__Task objective__
Scan the material below for the string "pixels", and copy every line where it shows up.

__Available data__
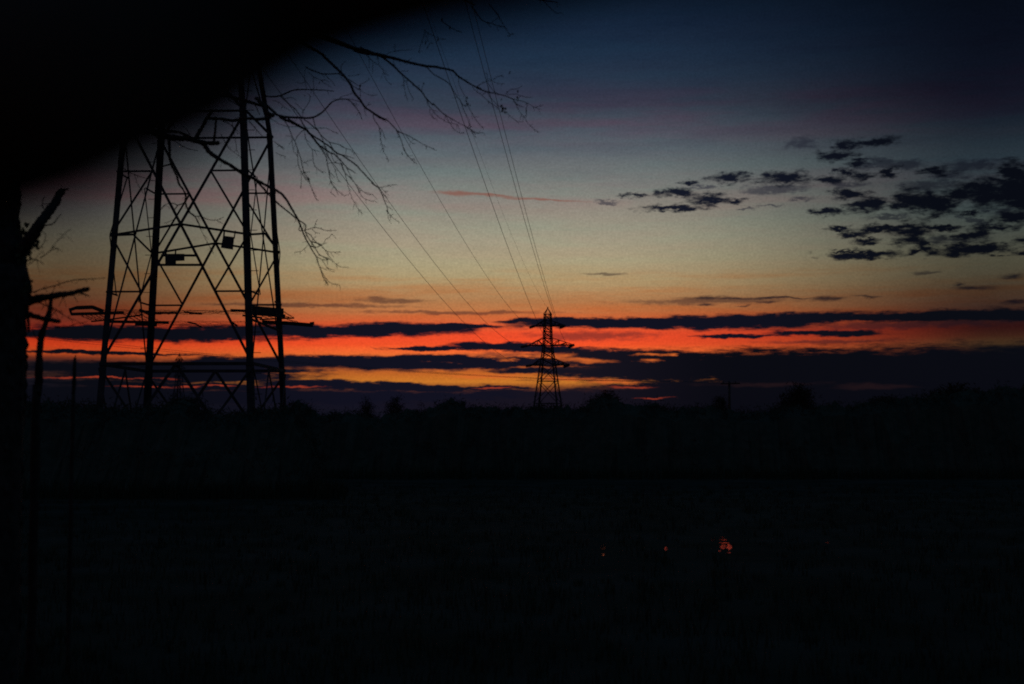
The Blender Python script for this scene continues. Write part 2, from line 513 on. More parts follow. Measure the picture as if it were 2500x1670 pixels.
# (branch group, zoom, width at start, width at end, points)   widths in zoom pixels
BR = """
b 1 46 24 1100,250 1180,340 1290,440 1420,560 1530,680 1620,810 1680,950 1790,1080 1880,1210 2020,1310 2140,1400 2240,1440
b 6 22 7 -20,488 90,560 220,640 350,710 440,800 520,890 560,980 610,1110 640,1230 710,1340 800,1430 880,1500
b 6 16 5 520,890 600,930 700,970 830,1040 980,1130 1110,1190 1240,1250
b 6 6 4 690,980 740,1060 790,1110 850,1130
b 6 7 5 640,1200 680,1290 740,1370 800,1440
b 6 14 5 90,565 85,640 120,720 180,800 210,900 215,1010 235,1120 265,1250 320,1350 370,1450
b 6 8 4 190,820 240,870 270,950 300,1030
b 6 5 3 240,1140 310,1190
b 6 5 3 265,1200 290,1240
b 1 22 14 800,480 890,530 1000,570 1100,605 1250,605 1380,600 1460,640 1530,680
b 1 8 4 1150,620 1220,690 1290,760 1320,820
b 1 8 4 850,570 930,650 1060,710 1180,720
b 1 6 4 930,650 940,760 950,870
b 1 6 4 1060,710 1130,770 1260,840
b 1 8 5 780,540 775,680 790,780 810,860
b 1 6 4 620,750 720,780 780,740
b 1 12 5 1450,580 1440,480 1500,380
b 1 7 4 1560,640 1700,630 1790,600
b 1 13 9 1580,700 1680,770 1780,830
b 1 10 4 1620,800 1720,860 1800,910 1900,960 1990,990 2080,990
b 1 9 5 1780,830 1790,920 1790,1040
b 1 8 5 1420,650 1500,720 1570,750
b 1 5 3 1790,790 1900,740 1960,690
b 1 6 4 1860,1190 1870,1290 1900,1370
b 1 6 3 1880,1200 1940,1165 1990,1160
c 1 24 10 60,1010 190,1020 330,1000 450,950 560,905 700,890 850,890 1000,895 1150,900 1310,920
c 1 7 4 200,1085 300,1120 400,1200 520,1280
c 1 16 14 340,1010 400,1070 500,1160 600,1240 660,1320 740,1410
c 1 8 5 380,1060 540,1035 620,1090
c 1 9 6 880,1000 860,1100 800,1200 740,1290 745,1390
c 1 7 5 830,960 880,1010
c 1 5 4 600,1130 680,1200 750,1270
c 1 38 8 80,1180 210,1290 280,1350 400,1385 550,1395 700,1400 830,1405 940,1390 1040,1340 1140,1260 1200,1190 1280,1110 1380,1070 1480,1060 1590,1080 1660,1160 1730,1240 1790,1340 1815,1430
c 1 8 4 1480,1060 1600,1060 1720,1090 1800,1120
c 1 6 3 1380,1070 1440,1020 1530,990 1640,960
f 2 66 24 -120,300 -50,340 120,380 300,400 440,430 600,470 800,520 1000,570 1180,605 1340,620 1540,655 1690,700 1780,790 1900,870 2050,960 2200,1020
f 2 30 24 0,270 80,310 200,350 300,395
f 3 24 5 590,668 640,690 780,745 920,770 1100,815 1220,865 1320,890 1420,915 1520,960 1600,1010 1720,1045
f 3 11 4 1230,880 1290,980 1340,1080 1430,1190 1480,1280 1570,1370 1680,1460
f 3 12 4 600,650 700,590 780,560 860,540 940,490 1050,450
f 3 6 4 880,560 980,600 1080,600
f 3 4 3 770,570 780,480 765,400
f 3 6 5 780,570 860,690 920,760
f 3 7 4 1100,800 1140,740 1200,700
f 3 6 4 1200,700 1300,690 1390,640
f 3 5 3 1120,800 1250,780 1360,810 1480,840 1570,830
f 3 6 4 1260,900 1300,960 1420,1010
f 3 7 5 1490,950 1460,1040 1465,1130 1445,1190
f 3 5 3 1600,1010 1700,990 1760,970
f 3 8 4 520,650 560,710 680,800 770,880 870,960 950,1010
f 3 5 4 680,800 740,770 750,740
f 3 12 8 790,760 840,850 920,930 980,990 1040,1010
f 3 5 3 1060,1060 1200,1180 1290,1250 1390,1270
f 3 10 4 285,490 285,590 320,690 370,780 410,860 430,960 480,1050 540,1150 590,1240 640,1300 710,1370
f 2 20 10 1190,610 1260,680 1340,760 1450,820 1570,890 1640,960 1690,1050 1740,1130 1790,1200 1850,1290 1920,1350
f 3 5 3 320,910 380,1080 440,1190 480,1300 490,1370
g 2 36 18 300,410 370,430 470,500 620,620 740,740 880,860 1000,970 1120,1080 1180,1170 1240,1240 1330,1320
g 6 18 5 1170,385 1240,460 1340,560 1440,630 1560,700 1660,760 1750,800 1850,860 1930,910 2010,935 2080,920
g 6 8 4 1740,800 1820,850 1900,910 1960,960
g 6 5 3 1860,880 1920,970 1960,1020
g 6 12 4 1070,330 1100,430 1150,500 1250,620 1340,680 1450,740 1560,760 1620,780
g 6 5 3 1115,500 1120,570 1180,650 1240,690
g 6 10 4 1390,590 1440,690 1500,780 1580,880 1660,930 1750,930
f 2 8 4 160,400 160,520 160,660
f 2 10 7 300,420 330,540 340,580
f 2 14 4 100,400 230,530 330,590 410,680 440,780 490,880 570,950
f 2 6 4 230,550 220,660 225,740
f 2 5 3 440,730 520,790
f 2 9 4 420,410 480,390 560,360 630,345 720,325 830,320
f 2 7 4 630,345 630,210
g 2 8 4 740,740 790,850 800,980 820,1100 860,1240
g 2 6 4 790,870 880,880
g 2 7 4 830,890 870,1000 920,1130 970,1200
g 2 6 4 600,490 610,570 640,600
f 2 5 4 790,540 860,580
g 2 9 6 1120,1060 1130,980 1150,930
g 2 5 3 1090,1060 1060,960
g 2 7 5 740,700 860,700
f 2 11 8 1170,-60 1170,20 1130,140 1090,260 1060,360
f 2 9 5 1180,30 1220,110 1240,170
f 2 8 5 1210,290 1280,190 1330,210
f 2 11 5 1170,-40 1250,20 1350,70 1450,110 1560,125
h 8 16 7 960,90 1030,190 1090,270 1160,310 1240,325 1310,355 1400,370 1430,400 1460,450 1480,500
h 8 13 9 1200,60 1270,150 1330,230 1380,320 1410,370
h 8 7 5 1230,310 1290,270 1320,240
h 8 6 4 1300,370 1330,425
h 8 5 3 1480,470 1540,465
h 8 12 6 560,300 690,390 770,430 830,450
h 8 24 10 1800,-30 1930,10 2010,20 2130,35
h 8 9 6 1940,20 2030,110 2110,180 2160,180
c 4 36 10 250,200 340,240 480,300 620,370 720,420 790,500 870,590 940,680 1010,740 1090,790 1160,840 1240,870 1300,930 1370,1000 1430,1070 1490,1130 1560,1170 1620,1210
c 4 22 16 790,490 880,550 960,600 1050,660 1150,730 1230,800 1310,860 1390,890 1460,940 1560,1010 1650,1080 1720,1160 1800,1240 1890,1340 1960,1410
c 4 18 12 400,220 500,280 620,350
c 4 14 12 640,200 650,280 700,370 730,410
c 4 15 7 690,240 770,290 870,380 950,450 990,510 1060,580 1150,650 1240,675 1340,700 1440,760 1540,790 1600,850
c 4 12 9 1150,650 1210,760 1280,860 1310,930 1370,990
c 4 14 12 850,210 880,310 900,380 960,450
c 4 9 7 990,520 1030,600 1050,680 1090,780 1100,860 1160,960 1200,1040
c 4 9 5 690,430 700,480 720,580 760,680 830,770 900,800 970,825
c 4 9 4 840,780 850,900 860,1020 900,1100 960,1160 1050,1220
c 4 5 3 840,970 740,1000 680,1020
c 4 15 7 880,620 960,720 1030,820 1090,920 1110,1020 1130,1130 1150,1250 1180,1370 1230,1450 1280,1510
c 4 8 5 1150,1190 1210,1250 1250,1290
c 4 8 6 1150,1180 1160,1300 1210,1420
c 4 13 8 320,230 340,270 400,370 440,460 480,560 530,650 570,770 590,830 630,950 650,1050 680,1170 720,1270 780,1340 800,1420 850,1550
c 4 9 8 570,790 570,900 590,1080 640,1190 690,1280 730,1350
c 4 10 8 690,420 640,460 570,540 530,620
c 4 8 5 460,560 480,700 500,810 560,890
c 4 6 4 360,530 460,545
c 4 6 4 640,1200 640,1330 630,1500
c 4 5 3 650,1180 740,1200 790,1190
c 4 8 4 100,230 160,270 260,330 400,365 560,370 730,395 850,400 980,390 1110,400 1200,450 1310,490
c 4 6 4 170,660 250,710 320,780
c 4 6 4 170,840 250,880 350,910
c 4 8 4 1390,880 1500,910 1600,950
c 4 5 4 1110,1040 1230,1025 1370,1050
c 4 10 7 1370,1030 1400,1120 1440,1210 1520,1290 1580,1350 1640,1440 1700,1540
c 4 8 6 1460,1110 1520,1230 1570,1330
c 4 5 3 1450,1220 1450,1300
c 4 5 3 1200,1040 1260,1160 1290,1290 1340,1370
c 4 7 5 1180,860 1240,1000 1330,1040
c 4 6 4 1060,700 1110,800 1130,930
c 5 17 5 1620,540 1650,570 1730,620 1800,740 1840,850 1890,970 1900,1040 1940,1100 2010,1170 2100,1225
c 5 6 3 1740,620 1810,620 1920,590 2060,575
c 5 5 3 1890,955 1990,1020
c 5 6 4 1890,1030 1915,1180
c 5 5 3 1815,750 1900,800
c 5 4 3 1780,630 1850,690 1910,690
c 5 9 4 520,500 540,540 590,680 640,800 700,860
c 5 6 4 600,700 660,790
c 5 7 4 900,520 950,590 1000,660 1080,720 1150,780
c 5 5 4 1000,660 1040,760
c 5 4 3 900,700 930,730 1000,790
c 5 10 4 1230,430 1270,470 1340,570 1400,690 1460,790 1540,840 1650,870
c 5 7 4 1350,570 1450,680 1550,740 1640,750
c 5 8 4 1080,200 1120,300 1160,390 1190,520 1210,590 1250,730 1300,850 1360,950 1410,1030 1470,1085
d a 38 22 1240,640 1300,670 1370,760 1480,830 1600,900 1720,980 1830,1030 1960,1100 2080,1160
d 7 30 6 190,135 280,200 340,270 400,370 460,470 510,560 550,660 580,740 620,830 670,920 720,1010 770,1090 800,1190 830,1270 870,1390 930,1470
d a 20 15 1830,1035 1900,1100 1980,1190 2060,1270
d 7 20 8 190,305 220,330 320,410 420,490 510,560 600,620 620,640 610,720 640,790 680,860 740,940 790,1030 820,1060 890,1100 940,1130
d 7 10 5 590,715 660,695 740,670 820,685 890,710 970,715 1055,710
d 7 4 3 740,670 760,600 790,550
d 7 5 3 710,690 760,740 820,755
d 7 11 4 620,735 690,780 720,830 790,900 850,940 900,1000 940,1070 1000,1140 1050,1190 1120,1230 1230,1235
d 7 14 10 690,870 780,890 850,920
d 7 14 5 690,935 720,945 790,945 850,910 910,890
d 7 6 3 870,910 900,840 950,810 990,760
d 7 7 4 850,950 930,1010 1010,1020 1110,1020
d 7 7 6 720,830 700,900 740,970
d 7 6 4 650,920 590,980 540,1010 460,1025
d 7 4 3 540,1010 540,1050
d 7 9 6 770,1080 860,1130 940,1125
d 7 7 4 850,1130 900,1210 960,1280 1020,1300
d 7 4 3 920,1245 1020,1275
d 7 5 3 820,1230 920,1275
d 7 8 4 840,1280 880,1360 950,1440 1030,1480 1100,1490
d 7 12 9 540,640 520,710 580,715
d 7 7 5 920,1120 930,1190
d 7 8 6 800,1060 860,1080 930,1110
d 7 4 3 1050,1190 1090,1170
d 7 4 3 720,830 770,795
s a 70 46 760,540 880,580 1000,605 1120,610 1250,640 1350,655 1465,650
s a 50 32 1200,620 1260,520 1330,400 1390,310
s a 32 22 1405,645 1420,520 1432,380
s a 8 5 1160,600 1130,530 1080,480
s a 10 6 880,560 960,470 1040,420
d a 26 9 925,600 930,640 935,740 940,840 960,900 1010,1000 1030,1080 1080,1150 1105,1210 1100,1280 1140,1380 1200,1430 1240,1500 1260,1560
d a 14 10 940,880 890,890 850,910
d a 10 5 1100,1280 1020,1310 960,1290 880,1310 830,1370
d a 10 6 1020,1310 980,1370
d a 9 4 1140,1380 1190,1425 1260,1430 1350,1465 1430,1470 1500,1440
d a 5 3 1430,1470 1500,1510
d a 9 4 1000,640 1030,660 1120,710 1240,735
d a 5 4 1260,1560 1330,1700 1400,1830
d a 5 3 870,1500 920,1490 1000,1450
c a 24 24 1330,390 1500,400 1600,415 1700,395 1780,390 1880,400 2010,380
c a 8 4 1500,420 1600,470 1660,560
c a 8 5 1780,420 1850,500 1920,580
c a 5 3 2040,630 2100,680 2150,720
c a 6 4 1600,440 1630,600 1650,740
c a 6 3 1480,560 1560,700 1680,790
c a 30 30 1860,180 1930,250 1980,330 2040,360
c a 10 5 1780,200 1850,260 1890,350
c a 9 5 1560,190 1660,250 1720,300
d a 7 4 440,920 560,990 700,1030
d a 4 3 560,990 590,1080 650,1180
e l 210 100 60,1480 200,1290 330,1100 430,950 560,760 700,570 820,410 880,280 930,200
e l 60 8 880,270 960,190 1070,150
e l 14 10 640,540 600,430 620,300
e l 22 8 620,790 760,770 850,690 920,590
e l 16 6 540,860 650,950 620,1090 540,1180
e l 16 8 280,1410 430,1380 560,1420 620,1470
e l 14 5 560,1350 720,1240 790,1130 900,1020 980,930 1070,860
e l 12 6 600,1330 760,1220 870,1190
e l 12 6 300,1500 450,1400 540,1280 620,1240
e m 75 38 90,470 170,440 280,395 420,370 560,345 700,325 780,300 850,285
e m 18 6 760,320 870,365
e m 11 6 180,350 230,330 380,280 480,255 600,215 700,190 800,182 1030,170
e m 55 36 80,520 170,540 270,575 400,605 540,630
e m 12 6 180,470 220,460 320,430 420,470 500,500 580,550
e m 8 4 470,480 600,570 740,630 800,660
e m 7 4 690,340 740,430
e m 7 4 590,360 540,470
e m 28 20 205,550 215,640 220,740
"""
DEPTH = {"b": 13.5, "c": 14.0, "f": 12.5, "g": 13.0, "h": 12.0, "d": 14.5, "s": 11.0, "e": 9.0}
rb = random.Random(11)
TRUNK = at(-75, 1070, 9.0); TRUNK.z = 0
tree = thing("bare_tree", "leafless tree at the left edge with ragged trunk and branches hanging across the near pylon", "tree", TRUNK)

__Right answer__
The Blender Python script for this scene continues. Write part 2, from line 513 on. More parts follow. Measure the picture as if it were 2500x1670 pixels.
# (branch group, zoom, width at start, width at end, points)   widths in zoom pixels